Tic tac, tic tac... Le chronomètre qui mesure les chances de survie de l'euro est implacable. Vendredi, après l'échec du sommet tripartite France-Allemagne-Italie à Strasbourg, les tensions ont atteint le point de non-retour sur les dettes italienne et espagnole : elles rejoignent des niveaux qui menacent désormais ces pays d'un scénario d'insolvabilité à la grecque. La Belgique, dont l'instabilité politique sans fin a été sanctionnée par l'agence Standard & Poor's, qui l'a dégradée de AA+ à AA, suit le même chemin (lire page 22).

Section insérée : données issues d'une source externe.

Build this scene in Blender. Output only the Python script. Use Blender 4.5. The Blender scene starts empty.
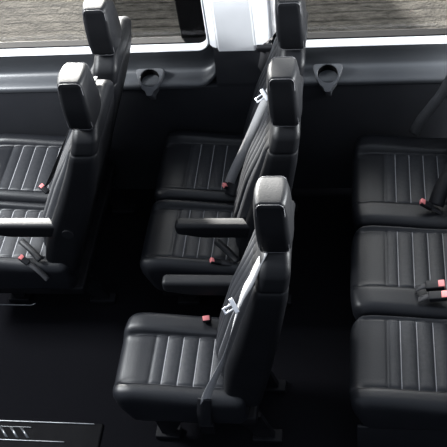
import bpy, bmesh, math, random
from mathutils import Vector, Matrix
random.seed(7)
scene = bpy.context.scene
COL = scene.collection

# ------------------------------------------------------------------ materials
def new_mat(name):
    m = bpy.data.materials.new(name); m.use_nodes = True
    nt = m.node_tree
    return m, nt, nt.nodes['Principled BSDF']

def mat(name, col, rough=.5, spec=.5, metal=0., noise=None, bump=None, sheen=0.):
    """noise=(scale, second colour, detail) ; bump=(scale, strength, distance)"""
    m, nt, b = new_mat(name)
    b.inputs['Base Color'].default_value = (*col, 1)
    b.inputs['Roughness'].default_value = rough
    b.inputs['Specular IOR Level'].default_value = spec
    b.inputs['Metallic'].default_value = metal
    if sheen:
        b.inputs['Sheen Weight'].default_value = sheen
    tc = nt.nodes.new('ShaderNodeTexCoord')
    if noise:
        n = nt.nodes.new('ShaderNodeTexNoise'); n.inputs['Scale'].default_value = noise[0]
        n.inputs['Detail'].default_value = noise[2]
        r = nt.nodes.new('ShaderNodeValToRGB')
        r.color_ramp.elements[0].position = .35; r.color_ramp.elements[1].position = .65
        r.color_ramp.elements[0].color = (*col, 1); r.color_ramp.elements[1].color = (*noise[1], 1)
        nt.links.new(tc.outputs['Object'], n.inputs['Vector'])
        nt.links.new(n.outputs['Fac'], r.inputs['Fac'])
        nt.links.new(r.outputs['Color'], b.inputs['Base Color'])
    if bump:
        n = nt.nodes.new('ShaderNodeTexNoise'); n.inputs['Scale'].default_value = bump[0]
        n.inputs['Detail'].default_value = 4
        bp = nt.nodes.new('ShaderNodeBump'); bp.inputs['Strength'].default_value = bump[1]
        bp.inputs['Distance'].default_value = bump[2]
        nt.links.new(tc.outputs['Object'], n.inputs['Vector'])
        nt.links.new(n.outputs['Fac'], bp.inputs['Height'])
        nt.links.new(bp.outputs['Normal'], b.inputs['Normal'])
    return m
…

La situation est désormais critique. La raréfaction du crédit, le « credit crunch », ne menace plus seulement le financement des entreprises, mais celui des déficits publics. Pour sortir de cette situation, tous les regards se tournent vers la Banque centrale européenne. Vendredi, elle aurait, selon des sources de marché, acheté de la dette italienne et espagnole, sans empêcher l'envol des taux d'intérêt. Depuis le début de la crise grecque, outre son soutien presque illimité à la liquidité des banques, la BCE a dû acquérir près de 200 milliards d'euros d'obligations des États grec, italien, portugais et espagnol, mais cette action n'a fait que ralentir l'inéluctable explosion des spreads de taux.

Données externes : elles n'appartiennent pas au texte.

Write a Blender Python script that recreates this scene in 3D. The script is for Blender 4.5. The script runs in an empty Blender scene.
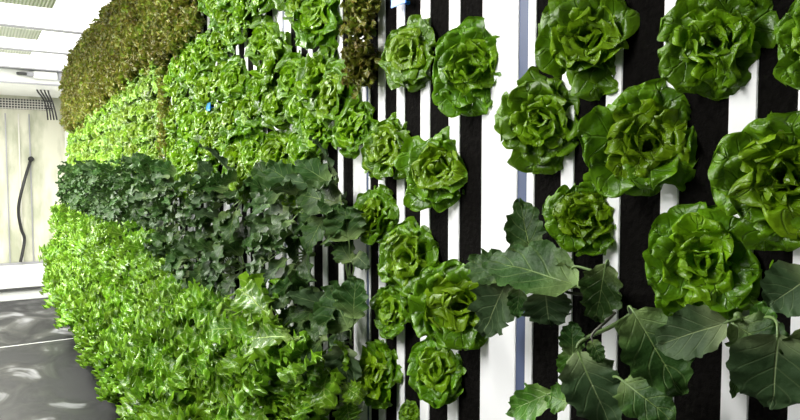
import bpy, bmesh, math, random
from mathutils import Vector, Matrix, noise

C = bpy.context.scene.collection
sc = bpy.context.scene
PI = math.pi
R = math.radians
F = 650.0; YAW = R(33.2); PITCH = R(3.2); EYE = 1.45; D = 0.9
ZB, ZT = 0.16, 2.60            # bottom and top of the grow panels

# ------------------------------------------------------------------ helpers
def ray(px, py):
    c = Vector(((px-400)/F, (210-py)/F, -1))
    m = Matrix.Rotation(-YAW, 3, 'Z') @ Matrix.Rotation(PI/2-PITCH, 3, 'X')
    return m @ c
def at(px, py, off=0.0):
    """point of the pixel on the vertical plane lying `off` metres in front of the grow wall"""
    d = ray(px, py); t = (D-off)/d.x
    return Vector((0, 0, EYE)) + d*t
def atY(px, py, y):
    d = ray(px, py); t_ = y/d.y
    return Vector((0, 0, EYE))+d*t_
def mpp(p):                    # metres per pixel at a point
    d = ray(400, 210).normalized()
    return (p-Vector((0, 0, EYE))).dot(d)/F

def obj(name, bm, mat, parent=None, smooth=True):
    me = bpy.data.meshes.new(name)
    bm.normal_update(); bm.to_mesh(me); bm.free()
    if mat: me.materials.append(mat)
    if smooth:
        for p in me.polygons: p.use_smooth = True
    o = bpy.data.objects.new(name, me); C.objects.link(o)
    if parent: o.parent = parent
    return o
def thing(name, label, cat, loc=(0, 0, 0), group=None):
    o = bpy.data.objects.new(name, None); C.objects.link(o)
    o.empty_display_size = .05
    o.location = loc; o['label'] = label; o['category'] = cat
    if group: o['group'] = group
    return o
def tag(o, label, cat, group=None):
    o['label'] = label; o['category'] = cat
    if group: o['group'] = group
    return o
def struct(name, bm, mat, parent=None):
    o = obj(name, bm, mat, parent, smooth=False)
    if not parent: o['kind'] = 'structure'
    return o
def box(bm, x0, x1, y0, y1, z0, z1, bev=0):
    g = bmesh.ops.create_cube(bm, size=1)
    for v in g['verts']:
        v.co = Vector(((x0+x1)/2+v.co.x*(x1-x0), (y0+y1)/2+v.co.y*(y1-y0), (z0+z1)/2+v.co.z*(z1-z0)))
    if bev:
        es = list({e for v in g['verts'] for e in v.link_edges})
        bmesh.ops.bevel(bm, geom=es, offset=bev, segments=2, affect='EDGES')
    return bm
def bx(*a, **k): return box(bmesh.new(), *a, **k)
def bez(p, n):
    out = []
    for i in range(n+1):
        t = i/n
        if len(p) == 2: out.append(p[0].lerp(p[1], t))
        elif len(p) == 3: out.append(p[0]*(1-t)**2+p[1]*2*t*(1-t)+p[2]*t*t)
        else: out.append(p[0]*(1-t)**3+p[1]*3*t*(1-t)**2+p[2]*3*t*t*(1-t)+p[3]*t**3)
    return out
def tube(bm, pts, r0, r1, seg=6):
    rings = []; n = len(pts)
    for i, p in enumerate(pts):
        t = (pts[min(i+1, n-1)]-pts[max(i-1, 0)]).normalized()
        a = t.cross(Vector((.13, .31, .94))).normalized(); b = t.cross(a)
        r = r0+(r1-r0)*i/(n-1)
        rings.append([bm.verts.new(p+(a*math.cos(k*2*PI/seg)+b*math.sin(k*2*PI/seg))*r) for k in range(seg)])
    for i in range(n-1):
        for k in range(seg):
            bm.faces.new((rings[i][k], rings[i][(k+1) % seg], rings[i+1][(k+1) % seg], rings[i+1][k]))
    bm.faces.new(rings[0]); bm.faces.new(rings[-1])
    return bm

# ------------------------------------------------------------------ materials
def mat(name):
    m = bpy.data.materials.new(name); m.use_nodes = True
    nt = m.node_tree
    return m, nt, nt.nodes['Principled BSDF'], nt.nodes, nt.links
def flat(name, col, rough=.5, metal=0, var=.08, scale=8, bump=0, spec=.5):
    m, nt, p, N, L = mat(name)
    tc = N.new('ShaderNodeTexCoord'); nz = N.new('ShaderNodeTexNoise'); nz.inputs['Scale'].default_value = scale; nz.inputs['Detail'].default_value = 5
    mx = N.new('ShaderNodeMix'); mx.data_type = 'RGBA'
    mx.inputs[6].default_value = [max(0, c*(1-var)) for c in col]+[1]
    mx.inputs[7].default_value = [min(1, c*(1+var)) for c in col]+[1]
    L.new(tc.outputs['Object'], nz.inputs['Vector']); L.new(nz.outputs['Fac'], mx.inputs[0]); L.new(mx.outputs[2], p.inputs['Base Color'])
    p.inputs['Roughness'].default_value = rough; p.inputs['Metallic'].default_value = metal
    p.inputs['Specular IOR Level'].default_value = spec
    if bump:
        b = N.new('ShaderNodeBump'); b.inputs['Strength'].default_value = bump; b.inputs['Distance'].default_value = .01
        L.new(nz.outputs['Fac'], b.inputs['Height']); L.new(b.outputs[0], p.inputs['Normal'])
    return m
def emis(name, col, s):
    m, nt, p, N, L = mat(name)
    p.inputs['Base Color'].default_value = (.8, .8, .8, 1)
    p.inputs['Emission Color'].default_value = (*col, 1); p.inputs['Emission Strength'].default_value = s
    return m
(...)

Officiellement, l'Allemagne continue de s'opposer à une intervention de plus grande envergure de la BCE qui serait, selon elle, contraire à son mandat. Au rythme où va la crise, ce refus obstiné ressemble au comportement d'un pompier qui laisserait la maison brûler afin d'apprendre aux enfants qu'il est dangereux de jouer avec les allumettes. La seule bonne nouvelle du sommet franco-allemand-italien de jeudi est que Nicolas Sarkozy et Angela Merkel ont accepté de s'abstenir, l'un comme l'autre, de tout commentaire, « positif ou négatif » sur la BCE.

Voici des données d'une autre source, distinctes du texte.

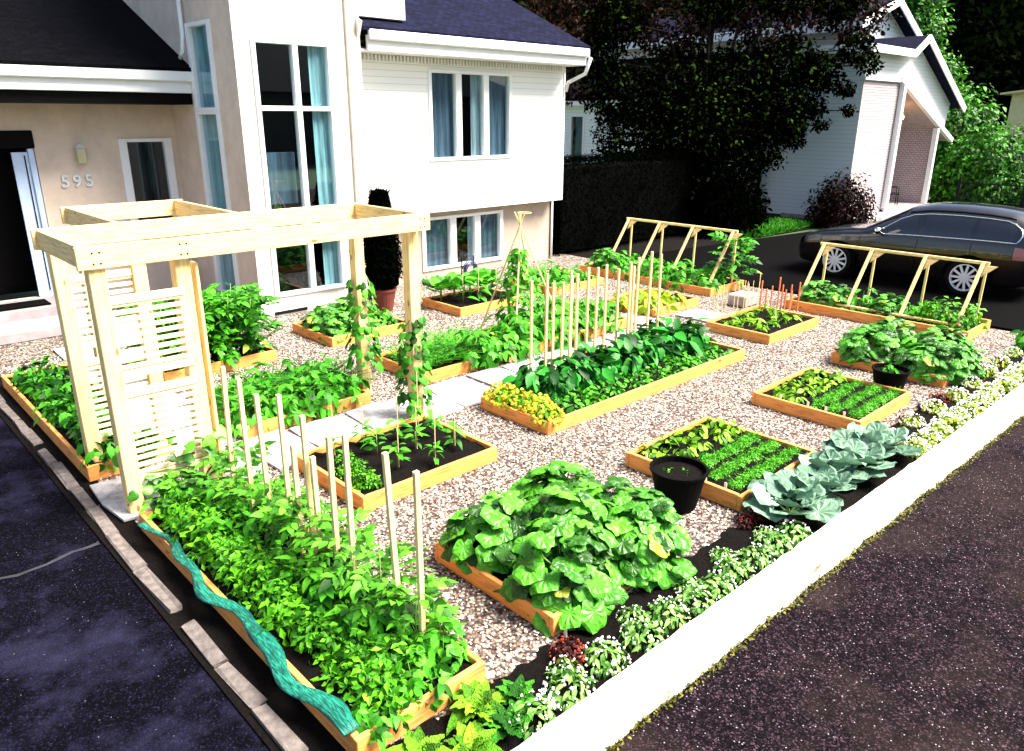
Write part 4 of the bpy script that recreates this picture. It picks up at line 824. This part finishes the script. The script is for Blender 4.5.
# digits
def digits(txt, h, thick, mat, par, name, origin):
    cu = D.curves.new(name, 'FONT'); cu.body = txt; cu.size = h; cu.extrude = thick; cu.space_character = 1.35; cu.offset = .004
    o = D.objects.new(name, cu); COL.objects.link(o); o.rotation_euler = (math.pi/2, 0, 0); o.location = origin
    bpy.context.view_layer.update(); dg = bpy.context.evaluated_depsgraph_get(); me = D.meshes.new_from_object(o.evaluated_get(dg)); me.transform(o.matrix_world)
    COL.objects.unlink(o); D.objects.remove(o); me.materials.clear(); me.materials.append(M[mat]); q = D.objects.new(name, me); COL.objects.link(q); q.parent = par; return q
digits('595', .26, .012, 'numeral', H, 'house_number', (3.3, 13.985, 2.0))
lp = MB().box(3.58, 3.71, 13.86, 13.97, 2.36, 2.6, 0, .01).build('wall_lamp', 'lampglass', H)
MB().lathe([(0, .06), (.03, .05), (.09, .0), (.0, .0)], 10, 0, (3.645, 13.91, 2.6)).box(3.61, 3.68, 13.9, 13.998, 2.55, 2.62).build('lamp_cap', 'white', lp)
# porch floor and steps
MB().box(-2, 3.9, 13.2, 13.998, 0, .3, 0, .01).box(-2, 3.5, 12.45, 13.198, 0, .15, 0, .01).build('porch_steps', 'steps', H)
MB().box(1.6, 2.7, 13.3, 13.7, .302, .33, 0, .004).build('door_mat', 'dark', H)
MB().box(3.95, 5.19, 13.9, 13.996, .0, .08, 0, .01).build('wall_base', 'concrete', H)

# ------------------------------------------------------------------ neighbouring house
N_ = empty('neighbour_house', 'pale blue sided house with whitewashed brick gable porch beyond the car', 'house')
b = MB(); wall_grid(b, 0, 24.0, 13.6, 25, 0, 3.6, [(21.3, 22.0, 1.2, 3.1)], .12); wall_grid(b, 1, 25, 24, 37, 0, 3.6, [], .1, 0, 1); b.build('wall', 'bluesiding', N_)
window(N_, 0, 24.0, 21.3, 22.0, 1.2, 3.1, fw=.1, curtains=((21.35, 21.8, 'bluecurtain'),)); MB().box(24.4, 25, 20, 23, .5, 3.4).build('interior', 'dark', N_)
b = MB().box(23.62, 23.7, 13.65, 25.4, 3.5, 3.68, 0, .01); slab(b, [(23.7, 13.5, 3.52), (23.7, 25.3, 3.52), (24.02, 25.3, 3.52), (24.02, 13.5, 3.52)], .03); b.build('fascia', 'white', N_)
b = MB(); slab(b, [(23.6, 25.5, 3.78), (23.6, 13.3, 3.78), (27.9, 13.3, 5.45), (27.9, 25.5, 5.45)], .08); b.build('roof', 'shingle_dark', N_)
# upper part
b = MB(); wall_grid(b, 0, 28.0, 12.75, 25.0, 0, 6.1, []  , .1); b.build('wall', 'bluesiding', N_)
b = MB().add([(27.9, 12.7, 3.5), (36.8, 12.7, 3.5), (36.8, 12.7, 4.4), (30.2, 12.7, 7.0), (27.9, 12.7, 6.2)], [(0, 1, 2, 3, 4)]); b.build('gable_wall', 'bluesiding', N_)
b = MB(); slab(b, [(27.4, 24.6, 6.0), (27.4, 12.2, 6.12), (30.2, 12.2, 7.1), (30.2, 24.6, 7.3)], .1); slab(b, [(30.2, 24.6, 7.3), (30.2, 12.2, 7.1), (36.6, 12.2, 4.35), (36.6, 24.6, 4.4)], .1); b.build('roof', 'shingle', N_)
b = MB().beam((27.35, 12.18, 6.0), (30.22, 12.15, 6.99), .05, .26).beam((30.2, 12.15, 6.99), (36.65, 12.18, 4.2), .05, .26).beam((27.34, 12.1, 6.02), (27.34, 24.6, 5.9), .06, .3).beam((27.36, 24.6, 5.75), (27.36, 25.6, 4.9), .05, .2); b.build('fascia', 'white', N_)
# front block
b = MB(); wall_grid(b, 1, 10.57, 24.5, 27.25, -.05, 4.25, [], .1); wall_grid(b, 0, 27.25, 10.57, 12.7, -.05, 4.2, [], .1, 0, 1); b.add([(27.25, 12.7, 0), (31.2, 12.7, 0), (31.2, 12.7, 4.3), (27.25, 12.7, 4.3)], [(0, 1, 2, 3)])
b.add([(31.2, 10.7, 0), (31.2, 12.7, 0), (31.2, 12.7, 3.3), (31.2, 10.7, 3.3)], [(0, 1, 2, 3)]); b.build('brick_wall', 'brick', N_)
b = MB(); wall_grid(b, 0, 24.5, 10.57, 13.6, 0, 5.0, [], .1); b.build('wall', 'bluesiding', N_)
b = MB().add([(24.5, 10.56, 4.25), (27.2, 10.56, 4.25), (31.9, 10.56, 2.75), (32.1, 10.56, 3.6), (28.05, 10.56, 5.45), (27.1, 10.56, 4.98), (24.5, 10.56, 4.98)], [(0, 1, 2, 3, 4, 5, 6)]); b.build('gable_wall', 'siding', N_)
b = MB(); slab(b, [(28.05, 10.2, 5.62), (32.5, 10.2, 3.5), (32.5, 12.9, 3.5), (28.05, 12.9, 5.62)], .08); slab(b, [(27.1, 10.2, 5.12), (28.05, 10.2, 5.62), (28.05, 12.9, 5.62), (27.1, 12.9, 5.12)], .08); slab(b, [(23.9, 10.2, 5.12), (27.1, 10.2, 5.12), (27.1, 13.4, 5.12), (23.9, 13.4, 5.12)], .08); b.build('roof', 'shingle', N_)
b = MB().beam((28.03, 10.17, 5.54), (32.55, 10.17, 3.39), .05, .22).beam((27.08, 10.17, 5.02), (28.07, 10.17, 5.54), .05, .22).beam((23.88, 10.17, 5.02), (27.1, 10.17, 5.02), .05, .22).beam((27.1, 10.5, 4.27), (32.7, 10.5, 2.3), .14, .16).beam((23.86, 10.2, 5.02), (23.86, 13.4, 5.02), .05, .22).beam((24.4, 10.52, 4.22), (27.2, 10.52, 4.22), .06, .08); b.build('fascia', 'white', N_)
b = MB(); slab(b, [(27.2, 10.56, 4.2), (32.6, 10.56, 2.3), (32.6, 12.7, 2.3), (27.2, 12.7, 4.2)], .03); b.build('porch_ceiling', plain('taupe ceiling', (.4, .33, .33), .8), N_)
MB().box(27.22, 27.42, 10.4, 10.56, -.05, 4.15, 0, .01).build('column', 'white', N_); MB().box(31.0, 31.18, 10.45, 10.62, -.05, 2.75, 0, .01).build('column', 'white', N_)
MB().box(24.4, 31.5, 9.9, 12.7, -.06, .06, 0, .01).build('porch_floor', 'concrete', N_)
gl = MB().lathe([(0, -.1), (.09, -.07), (.11, 0), (.07, .08), (0, .1)], 12, 0, (28.85, 11.0, 3.12)).build('porch_lamp', 'glow', N_, True); MB().tube([(28.85, 11.0, 3.2), (28.85, 11.0, 3.58)], .012, 5).build('lamp_stem', 'blackmetal', gl)
# neighbour porch chair
e = empty('porch_chair', 'dark garden chair standing on the neighbour porch', 'chair', (29.35, 11.1, .06), .5)
MB().box(-.26, .26, -.24, .24, .42, .46, 0, .01).build('seat', 'blackmetal', e); MB().beam((0, .24, .45), (0, .36, 1.05), .5, .03, 0, (0, 1, 0)).build('backrest', 'blackmetal', e)
for sx in (-1, 1):
    for sy in (-1, 1): MB().tube([(sx*.24, sy*.22, 0), (sx*.23, sy*.21, .43)], .016, 6).build('leg', 'blackmetal', e)
    MB().tube([(sx*.27, -.2, .43), (sx*.28, -.2, .66), (sx*.28, .28, .68)], .016, 6).build('armrest', 'blackmetal', e)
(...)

Cela pourrait ouvrir la voie à une intervention massive décidée en toute indépendance, à condition que, parallèlement, un accord soit trouvé au sommet européen des 8 et 9 décembre sur la réforme institutionnelle de la zone euro. Selon le journal dominical allemand « Die Welt am Sonntag », Paris et Berlin travaillent sur la piste d'un nouveau pacte de stabilité exclusif, limité (sur le modèle du traité de Schengen) à quelques États membres de la zone euro, et renforçant leurs obligations budgétaires mutuelles. Un autre modèle consisterait à adopter une démarche purement bilatérale en incluant dans la révision en cours du traité franco-allemand de 1963 (traité de l'Elysée) une harmonisation poussée en matière sociale et fiscale. Ces deux modèles pourraient être mis en oeuvre simultanément et permettraient d'éviter la lourde procédure d'une révision des traités. Le pacte exclusif viserait à rendre automatiques les sanctions sur les pays qui ne respectent pas leurs engagements budgétaires, en rendant possible le recours à la Cour européenne de justice pour les faire appliquer, à l'image de ce qui se fait en droit européen de la concurrence. Reste à savoir si le gage sera jugé suffisant par la BCE, ce qui lui permettrait de jouer à plein son rôle de sauveur.